The conversion pressure problem, quantified

Consumers now encounter an estimated 1,700 ads per month and actively tune most of them out. The industry's response has been to add more. The result is a documented collapse in brand trust among the very customers brands are spending to reach.

20%
Decline in brand trust caused by ad fatigue over time
Wifitalents, 2025
78%
Of CMOs say poor frequency and relevancy management negatively affects brand loyalty
Tipsonblogging, 2025
66%
Of advertisers themselves use ad blockers
Advertising Week, 2025
66% of advertisers use ad blockers. The people building the system don't trust it either.

What this means

The pressure to optimize for short term conversion is producing a measurable long term brand equity loss. The math doesn't work. Brands that understand this early have a window to build something the rest of the industry will be forced to imitate later.

Signal 03

Personalization feels like surveillance. Consumers know the difference.

The surveillance problem, quantified

A 2025 Verve study found something that should stop every personalization team cold: consumers respond better to relevant ads but maintain a generally negative sentiment toward ad personalization. They want relevance. They don't want to feel watched. Those are not the same thing, and the gap between them is where trust collapses.

neg.
Sentiment toward ad personalization across all age groups, despite preference for relevant ads
Verve / eMarketer, 2025
15%
Increase in user trust when ads include a visible transparency disclosure like an Ad Choices icon
Gitnux, 2025
63%
Of consumers will accept respectful, relevant ads in exchange for free content
Amazon Ads / Strat7, 2025

The 63% number is the most important one on this page. Nearly 2 in 3 consumers will accept advertising if it is respectful and relevant. They are not asking for an ad-free world. They are asking to be treated like adults.

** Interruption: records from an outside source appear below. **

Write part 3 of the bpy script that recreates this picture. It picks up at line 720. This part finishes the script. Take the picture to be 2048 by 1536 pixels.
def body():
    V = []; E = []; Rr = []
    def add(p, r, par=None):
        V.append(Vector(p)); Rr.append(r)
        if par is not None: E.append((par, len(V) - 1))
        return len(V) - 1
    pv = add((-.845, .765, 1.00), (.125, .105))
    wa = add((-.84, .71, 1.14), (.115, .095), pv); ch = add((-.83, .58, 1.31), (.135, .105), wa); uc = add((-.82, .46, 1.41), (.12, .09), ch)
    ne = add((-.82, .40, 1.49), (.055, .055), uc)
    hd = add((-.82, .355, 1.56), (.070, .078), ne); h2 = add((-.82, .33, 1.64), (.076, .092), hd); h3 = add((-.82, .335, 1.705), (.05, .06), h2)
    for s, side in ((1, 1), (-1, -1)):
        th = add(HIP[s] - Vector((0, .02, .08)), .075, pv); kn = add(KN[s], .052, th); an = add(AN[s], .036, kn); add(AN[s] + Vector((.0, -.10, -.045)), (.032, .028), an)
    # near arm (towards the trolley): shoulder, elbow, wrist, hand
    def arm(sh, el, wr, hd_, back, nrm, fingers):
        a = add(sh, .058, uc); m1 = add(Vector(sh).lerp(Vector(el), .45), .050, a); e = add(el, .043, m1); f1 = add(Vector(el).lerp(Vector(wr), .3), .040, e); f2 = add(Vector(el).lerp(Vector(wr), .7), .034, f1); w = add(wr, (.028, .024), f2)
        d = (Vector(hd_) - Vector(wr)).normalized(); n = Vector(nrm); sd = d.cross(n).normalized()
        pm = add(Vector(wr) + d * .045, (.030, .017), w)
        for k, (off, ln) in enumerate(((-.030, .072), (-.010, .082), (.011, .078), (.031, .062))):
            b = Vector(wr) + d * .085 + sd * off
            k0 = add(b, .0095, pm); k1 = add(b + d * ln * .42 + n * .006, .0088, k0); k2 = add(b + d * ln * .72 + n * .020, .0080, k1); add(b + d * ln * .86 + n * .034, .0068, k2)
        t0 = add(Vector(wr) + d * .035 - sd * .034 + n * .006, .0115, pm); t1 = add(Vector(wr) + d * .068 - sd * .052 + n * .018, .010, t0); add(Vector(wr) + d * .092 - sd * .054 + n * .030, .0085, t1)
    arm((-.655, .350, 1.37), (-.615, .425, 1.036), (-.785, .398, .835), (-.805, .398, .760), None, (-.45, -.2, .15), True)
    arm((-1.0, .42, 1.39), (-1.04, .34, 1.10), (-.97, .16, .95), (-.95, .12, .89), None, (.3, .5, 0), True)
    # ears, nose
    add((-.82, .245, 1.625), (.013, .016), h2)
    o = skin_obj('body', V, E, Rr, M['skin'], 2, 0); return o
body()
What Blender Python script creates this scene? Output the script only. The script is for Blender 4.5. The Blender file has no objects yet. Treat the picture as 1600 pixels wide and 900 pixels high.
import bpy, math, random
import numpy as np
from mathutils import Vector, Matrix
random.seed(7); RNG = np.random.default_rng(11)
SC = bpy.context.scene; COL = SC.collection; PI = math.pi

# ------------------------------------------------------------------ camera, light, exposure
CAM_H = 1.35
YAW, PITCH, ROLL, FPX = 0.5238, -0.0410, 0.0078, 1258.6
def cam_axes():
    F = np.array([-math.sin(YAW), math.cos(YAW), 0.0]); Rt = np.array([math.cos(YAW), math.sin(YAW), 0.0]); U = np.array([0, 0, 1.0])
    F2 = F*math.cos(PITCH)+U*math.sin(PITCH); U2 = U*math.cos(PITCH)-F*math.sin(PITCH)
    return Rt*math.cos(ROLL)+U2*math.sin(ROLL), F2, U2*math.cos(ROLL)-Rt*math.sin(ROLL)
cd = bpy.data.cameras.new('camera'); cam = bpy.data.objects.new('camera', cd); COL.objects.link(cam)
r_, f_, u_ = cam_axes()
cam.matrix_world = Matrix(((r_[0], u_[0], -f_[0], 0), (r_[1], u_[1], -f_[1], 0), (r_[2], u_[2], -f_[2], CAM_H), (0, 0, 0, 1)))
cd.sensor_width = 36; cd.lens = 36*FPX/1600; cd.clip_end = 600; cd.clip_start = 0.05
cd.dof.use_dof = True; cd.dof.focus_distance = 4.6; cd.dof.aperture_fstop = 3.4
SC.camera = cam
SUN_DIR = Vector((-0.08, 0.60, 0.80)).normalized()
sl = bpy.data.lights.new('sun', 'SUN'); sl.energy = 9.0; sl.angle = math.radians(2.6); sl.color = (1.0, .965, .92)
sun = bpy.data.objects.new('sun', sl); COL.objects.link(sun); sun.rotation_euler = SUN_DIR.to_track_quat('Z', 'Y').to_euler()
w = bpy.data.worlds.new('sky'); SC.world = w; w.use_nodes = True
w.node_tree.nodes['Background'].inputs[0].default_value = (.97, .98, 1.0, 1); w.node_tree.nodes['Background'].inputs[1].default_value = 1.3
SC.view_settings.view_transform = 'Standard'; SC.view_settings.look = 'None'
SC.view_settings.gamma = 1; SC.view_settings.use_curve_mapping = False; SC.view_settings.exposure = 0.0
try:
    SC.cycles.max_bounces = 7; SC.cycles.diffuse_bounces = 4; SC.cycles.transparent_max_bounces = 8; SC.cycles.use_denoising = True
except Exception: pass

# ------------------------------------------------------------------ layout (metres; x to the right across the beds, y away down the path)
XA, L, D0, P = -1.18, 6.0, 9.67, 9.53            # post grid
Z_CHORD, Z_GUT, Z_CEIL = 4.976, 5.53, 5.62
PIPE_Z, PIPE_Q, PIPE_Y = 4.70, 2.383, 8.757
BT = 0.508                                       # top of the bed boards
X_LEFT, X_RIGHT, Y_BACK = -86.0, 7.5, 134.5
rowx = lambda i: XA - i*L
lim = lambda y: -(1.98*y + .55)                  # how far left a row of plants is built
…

They don't want an ad-free world. They want to be treated like adults. The industry keeps missing this.

What this means

The market for sovereign marketing already exists. Consumers are actively signaling what they will tolerate and what they won't. Brands that listen to that signal now are building something durable. Brands that don't are making a documented, measurable bet against their own customers.

The industry isn't being asked to change. It's being forced to.

Privacy legislation is tightening globally. Gmail and Yahoo rewrote the rules for bulk senders in 2024. Third party cookies are gone. Consumers have more tools to opt out than ever and they are using them.

The extractive model had a long run. The data is showing us its edges. What gets built in the space that opens up is still being decided. That's why you're here.